La tortura è reato. Il Senato ha dato il via libera, quasi all’unanimità, all’inserimento nell’ordinamento italiano. Ma nel ddl Manconi, così come modificato dalla commissione Giustizia, il reato sarà comune. Il fatto che sia commesso da un pubblico ufficiale sarà solo un aggravante. Il disegno di legge è passato a Palazzo Madama con 231 sì e tre astenuti. Il provvedimento deve ora passare alla Camera.
Ma è già polemica. “Anche se votiamo a favore del provvedimento che introduce il reato di tortura, che rappresenta comunque un passo avanti, riteniamo che questa legge costituisca un’occasione perduta” dice il senatore di Sel Peppe De Cristofaro. “Sarebbe stato necessario – prosegue il senatore – fare della tortura un reato proprio e collegarlo all’abuso di potere, giacché la tortura attiene precisamente agli arbitri del potere, come quelli che si verificarono a Genova nel luglio del 2001 o come quelli che sono costati la vita a Stefano Cucchi e Federico Aldovrandi“. “Per questo – conclude De Cristofaro – consideriamo questa norma non un punto di arrivo ma una tappa intermedia. Riprenderemo immediatamente la nostra battaglia perché la tortura diventi a tutti gli effetti un reato proprio”.
Soddisfatto il senatore del Pd Felice Casson: “Il divieto di tortura entrafinalmente tra i reati previsti in Italia. L’uso della tortura e ogni trattamento umiliante e degradante rappresentano la negazione di tutti i diritti umani. Il divieto di tortura è un principio che appartiene al nucleo fondamentale del diritto internazionale dei diritti dell’uomo come espressione diretta del valore della dignità umana, consacra un valore fondamentale nella società democratica e costituisce il contenuto di una norma imperativa del diritto internazionale generale”.

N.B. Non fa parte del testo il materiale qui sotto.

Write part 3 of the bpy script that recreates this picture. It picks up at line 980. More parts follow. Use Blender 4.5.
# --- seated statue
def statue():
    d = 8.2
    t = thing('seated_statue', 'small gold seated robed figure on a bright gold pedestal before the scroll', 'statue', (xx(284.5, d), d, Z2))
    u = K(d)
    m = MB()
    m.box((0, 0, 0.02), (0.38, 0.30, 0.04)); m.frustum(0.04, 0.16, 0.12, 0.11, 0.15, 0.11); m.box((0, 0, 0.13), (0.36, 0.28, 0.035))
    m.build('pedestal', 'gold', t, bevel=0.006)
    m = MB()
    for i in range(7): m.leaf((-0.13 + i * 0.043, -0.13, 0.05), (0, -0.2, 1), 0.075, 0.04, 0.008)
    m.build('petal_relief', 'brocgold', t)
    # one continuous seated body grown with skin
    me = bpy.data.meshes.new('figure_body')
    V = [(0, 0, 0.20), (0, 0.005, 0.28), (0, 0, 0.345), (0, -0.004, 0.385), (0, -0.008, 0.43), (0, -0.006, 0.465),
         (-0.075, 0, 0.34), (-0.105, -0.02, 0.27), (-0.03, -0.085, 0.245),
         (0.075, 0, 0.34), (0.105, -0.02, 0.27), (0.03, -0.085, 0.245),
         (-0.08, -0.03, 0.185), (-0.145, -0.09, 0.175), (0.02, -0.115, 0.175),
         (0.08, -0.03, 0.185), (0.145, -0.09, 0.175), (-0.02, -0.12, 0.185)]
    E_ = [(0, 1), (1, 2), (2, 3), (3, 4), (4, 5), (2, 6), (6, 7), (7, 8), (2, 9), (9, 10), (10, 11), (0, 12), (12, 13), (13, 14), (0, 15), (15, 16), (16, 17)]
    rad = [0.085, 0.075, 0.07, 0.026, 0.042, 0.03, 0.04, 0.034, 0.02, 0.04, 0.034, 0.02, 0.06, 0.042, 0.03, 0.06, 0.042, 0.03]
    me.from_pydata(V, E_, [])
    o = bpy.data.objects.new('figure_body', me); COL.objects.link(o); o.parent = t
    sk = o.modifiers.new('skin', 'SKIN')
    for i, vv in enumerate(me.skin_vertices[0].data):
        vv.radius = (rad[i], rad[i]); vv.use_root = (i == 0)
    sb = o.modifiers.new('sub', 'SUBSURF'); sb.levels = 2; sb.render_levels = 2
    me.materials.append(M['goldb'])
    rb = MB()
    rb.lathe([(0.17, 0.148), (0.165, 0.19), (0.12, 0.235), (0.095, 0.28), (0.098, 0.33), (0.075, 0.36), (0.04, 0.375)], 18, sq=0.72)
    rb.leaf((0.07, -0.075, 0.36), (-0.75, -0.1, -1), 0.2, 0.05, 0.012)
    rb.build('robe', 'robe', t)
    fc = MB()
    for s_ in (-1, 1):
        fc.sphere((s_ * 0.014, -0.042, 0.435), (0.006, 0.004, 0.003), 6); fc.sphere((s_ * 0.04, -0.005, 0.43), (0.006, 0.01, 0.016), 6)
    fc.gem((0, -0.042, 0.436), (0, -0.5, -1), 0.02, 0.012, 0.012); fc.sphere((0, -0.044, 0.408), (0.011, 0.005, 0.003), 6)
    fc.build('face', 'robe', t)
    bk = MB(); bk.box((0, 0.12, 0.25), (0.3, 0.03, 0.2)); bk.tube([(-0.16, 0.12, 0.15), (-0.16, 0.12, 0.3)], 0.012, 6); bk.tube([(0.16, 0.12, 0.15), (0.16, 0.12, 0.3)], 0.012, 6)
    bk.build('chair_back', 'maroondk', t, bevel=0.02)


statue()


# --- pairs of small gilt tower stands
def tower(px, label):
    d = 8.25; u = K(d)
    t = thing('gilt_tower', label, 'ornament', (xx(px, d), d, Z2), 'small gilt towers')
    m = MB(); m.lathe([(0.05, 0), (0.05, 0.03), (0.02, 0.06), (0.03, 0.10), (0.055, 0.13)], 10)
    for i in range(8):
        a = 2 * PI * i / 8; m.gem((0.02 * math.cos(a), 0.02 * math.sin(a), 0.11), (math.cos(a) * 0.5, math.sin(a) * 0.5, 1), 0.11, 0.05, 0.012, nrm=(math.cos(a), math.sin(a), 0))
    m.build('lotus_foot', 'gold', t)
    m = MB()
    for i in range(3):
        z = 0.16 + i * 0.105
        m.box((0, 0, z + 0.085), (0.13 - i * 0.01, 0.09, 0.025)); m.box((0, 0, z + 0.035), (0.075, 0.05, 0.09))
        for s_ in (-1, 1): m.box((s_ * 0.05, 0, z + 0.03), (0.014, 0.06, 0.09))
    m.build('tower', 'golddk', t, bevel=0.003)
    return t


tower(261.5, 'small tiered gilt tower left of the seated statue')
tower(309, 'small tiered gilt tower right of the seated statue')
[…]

“Il testo – ha spiegato – punisce con la reclusione da tre a dieci anni chiunque infligge acute sofferenze psichiche o fisiche, mediante violenza o minaccia di comportamenti disumani o degradanti la dignità umana, ad una persona che non sia in grado di ricevere aiuto. Sono previste specifiche aggravanti nel caso che la condotta sia posta in essere da un pubblico ufficiale o incaricato di pubblico servizio nell’esercizio delle funzioni ipotesi per la quale la reclusione è aumentata, da quattro a dodici anni. Infine, in caso di morte del torturato, è prevista la reclusione di trenta anni se trattasi di conseguenza non voluta dal reo, e dell’ergastolo se la morte è cagionata dal torturante. Poi – ha aggiunto – si chiarisce che le dichiarazioni ottenute mediante tortura possono essere utilizzate solo contro le persone accusate di tale delitto al fine di provarne la responsabilità e di stabilire che le dichiarazioni stesse sono state rese in conseguenza della tortura. Si stabilisce inoltre – ha concluso Casson – l’impossibilità di respingere, espellere o estradare una persona verso uno Stato nel quale si ritiene che rischi di essere sottoposta a tortura, si esclude l’applicabilità dell’immunità diplomatica per i cittadini stranieri condannati o processati per tortura in altro Paese o da un tribunale internazionale e viene istituito un fondo a favore delle vittime della tortura”.